CRE Brokers: The Worst Assumption You Can Make

The Assumption Costing You Real Money
One of my mentors, the late and great Ralph Spencer, used to warn me about a trap that quietly drains commissions from otherwise talented commercial real estate brokers.
He called it subconscious competence.
Not conscious competence.
Not incompetence.
But something far more dangerous.
Since Ralph passed, I’m reminded of this idea constantly when working with our coaching clients. Because this same assumptive error still lives large in the brokerage landscape.
And if you’re making it, you’re likely leaving tens of thousands, if not
hundreds of thousands of commission dollars on the table.
Here’s the assumption:
You assume your clients and prospects understand what you understand.
The Four Stages of Competence (And Where Most Brokers Get Stuck)
Psychology outlines four stages of competence that apply to learning any skill:
- Unconscious Incompetence
- Conscious Incompetence
- Conscious Competence
- Unconscious Competence

Most brokers think the goal is to reach stage four.
And technically, they’re right.
But in commercial real estate, that’s also where the danger begins.
Why Unconscious Competence Becomes a Liability in CRE
Unconscious competence means you’ve done something so many times that it feels obvious. You no longer think about it, explain it, and slow down for it.
And that’s exactly the problem.
At this stage, brokers stop articulating their value because the work feels “basic” to them.

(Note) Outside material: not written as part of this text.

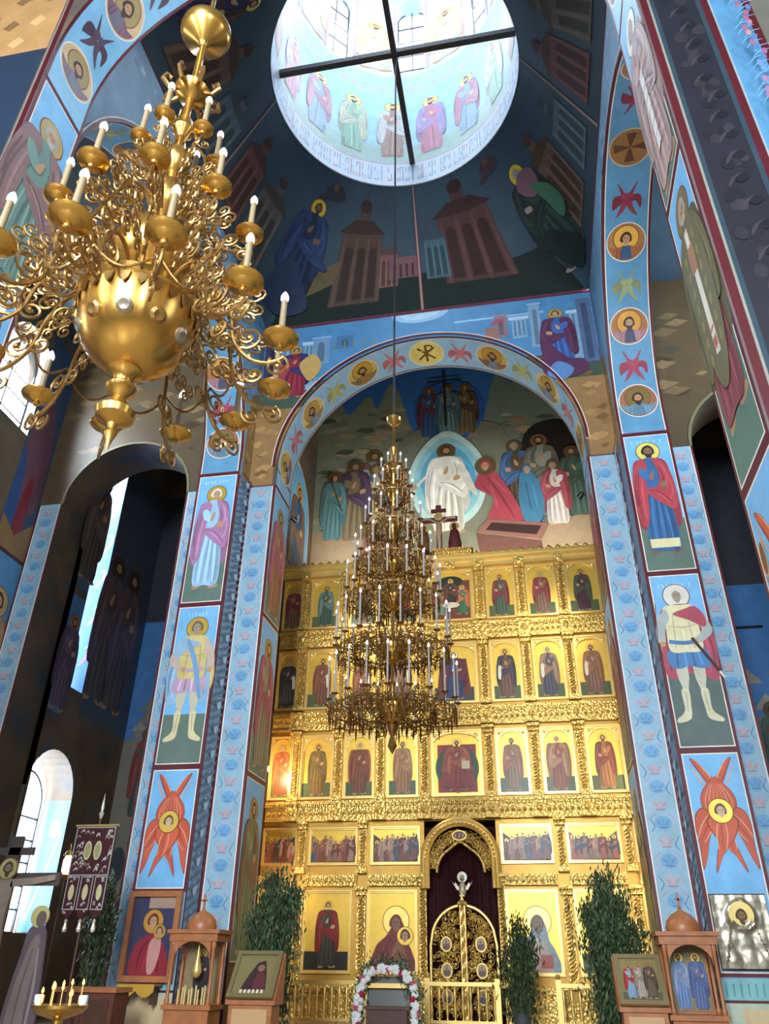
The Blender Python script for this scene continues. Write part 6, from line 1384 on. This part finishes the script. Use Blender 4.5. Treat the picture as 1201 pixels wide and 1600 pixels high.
# warm lamps on the sanctuary walls lighting the screen
def wall_lamp(x, y, z, power, tgt, label):
    L = empty('wall_spotlight', (x, y, z), label, 'lamp'); s = 1 if x > 0 else -1
    part('bracket', MB().box(min(0, s*.25), max(0, s*.25), -.02, .02, -.02, .02), WOODD, L); part('lamp_head', MB().lathe([(.05, -.07), (.06, 0), (.05, .08), (.02, .1)], 14), GOLDS, L, smooth=True)
    l = bpy.data.lights.new('lamp_light', 'POINT'); l.energy = power; l.color = (1, .72, .38); l.shadow_soft_size = .09
    o = bpy.data.objects.new('lamp_light', l); COL.objects.link(o); o.parent = L; o.location = (-s*.12, .0, .0)
LAMP = 130
wall_lamp(-5.2, 21.0, 6.3, LAMP, None, 'small warm spotlight on the sanctuary wall at the left of the screen')
wall_lamp(5.2, 21.0, 6.0, LAMP, None, 'small warm spotlight on the sanctuary wall at the right of the screen')
wall_lamp(-5.2, 20.0, 3.4, LAMP*.45, None, 'small low warm spotlight near the left birch branches')
wall_lamp(5.2, 20.0, 3.4, LAMP*.45, None, 'small low warm spotlight near the right birch branches')

# lamps added behind the altar arch and cornice to brighten screen and far wall
def added_spot(x, y, z, tgt, power, ang, col, label):
    L = empty('wall_spotlight', (x, y, z), label, 'lamp'); d = (Vector(tgt)-Vector((x, y, z))).normalized(); q = d.to_track_quat('Z', 'Y').to_euler()
    part('lamp_head', MB().lathe([(.03, -.12), (.06, -.1), (.07, .0), (.085, .06), (.075, .06), (.06, .0)], 16), mat('black_lamp_housing', '#1c1c1e', .4), L, rot=q, smooth=True)
    part('mount', MB().tube([tuple(-d*.1), (0, .12 if y > 20 else 0, -.1) if y > 20 else ((.15 if x > 0 else -.15), -.05, -.05)], .015, 6), mat('black_lamp_housing', '#1c1c1e', .4), L)
    l = bpy.data.lights.new('lamp_light', 'SPOT'); l.energy = power; l.color = col; l.spot_size = math.radians(ang); l.spot_blend = .8; l.shadow_soft_size = .08
    o = bpy.data.objects.new('lamp_light', l); COL.objects.link(o); o.parent = L; o.location = d*.09; o.rotation_euler = d.to_track_quat('-Z', 'Y').to_euler()
WARM = (1, .86, .62)
added_spot(-3.85, 17.55, 12.2, (1.2, 21.8, 8.2), 540, 105, WARM, 'small black spotlight behind the left end of the altar arch')
added_spot(3.85, 17.55, 12.2, (-1.2, 21.8, 8.2), 540, 105, WARM, 'small black spotlight behind the right end of the altar arch')
for i, x in enumerate((-3.6, 0.9, 3.8)):
    added_spot(x, 22.25, 12.75, (x*.8, 24.6, 20), 520, 150, (1, .93, .82), ('left', 'middle', 'right')[i]+' small uplight hidden behind the iconostasis cornice')

# lit lantern on a pole behind the banner
LN = empty('lantern_on_pole', (-6.64, 14.3, .4), 'lit lantern on a tall pole between banner and window', 'lantern')
part('pole', MB().tube([(0, 0, -.1), (0, 0, 2.55)], .018, 8), WOODD, LN); part('foot', MB().lathe([(.18, -.1), (.18, -.07), (.04, -.04)], 16), BRASS, LN, smooth=True)
part('glass', MB().lathe([(.05, 2.6), (.085, 2.68), (.085, 2.86), (.05, 2.94)], 12), mat('lit_lantern_glass', '#ffe6c0', .3, emit='#ffd9a0', estr=4), LN, smooth=True)
part('cap', MB().lathe([(.1, 2.93), (.06, 3.0), (.02, 3.04), (.008, 3.14)], 12), BRASS, LN, smooth=True); part('base_cup', MB().lathe([(.02, 2.53), (.07, 2.57), (.09, 2.61), (.05, 2.62)], 12), BRASS, LN, smooth=True)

They skip steps in conversations, jump to conclusions, and assume alignment that doesn’t exist.
Not because they’re careless, but because they’ve forgotten what it’s like not to know.
The Warehouse Problem
Here’s an example Ralph used to give that stuck with me.
Imagine a warehouse specialist who’s spent twenty years in industrial real estate.
She understands:
- Clear heights
- Dock ratios
- Power requirements
- Functional obsolescence
- Tenant improvement economics
To her, it’s second nature.
But she assumes the prospect understands it too, which they don’t.
The client nods politely, says “that makes sense,” and might even agree with the recommendation… but internally, they’re lost.
And when a competing broker takes the time to explain what’s obvious, they win the listing because they made the invisible visible.
How Elite Brokers Turn Competence Into Commission
The highest-performing brokers don’t just have unconscious competence.
They know how to reverse-engineer it.
They intentionally slow down, over-explain, narrate their thinking, and don’t assume understanding.
They build it.
This is why our coaching clients consistently outperform their peers.
They stop asking, “How do I show how much I know?”
And start asking, “What might they not understand yet?”
That single shift changes everything.
A Simple Test You Can Run This Week
Here’s a quick exercise.
In your next client or prospect conversation, pause and ask yourself:
- Am I skipping steps because this feels obvious?
- Am I using language that only brokers understand?
- Am I assuming agreement equals comprehension?
Then do the opposite.
Explain the “basic” thing.
Clarify the assumption.
Slow the moment down.
You’ll feel almost silly doing it.
That’s how you know it’s working.
Because what feels obvious to you is often the very thing your client is paying to understand.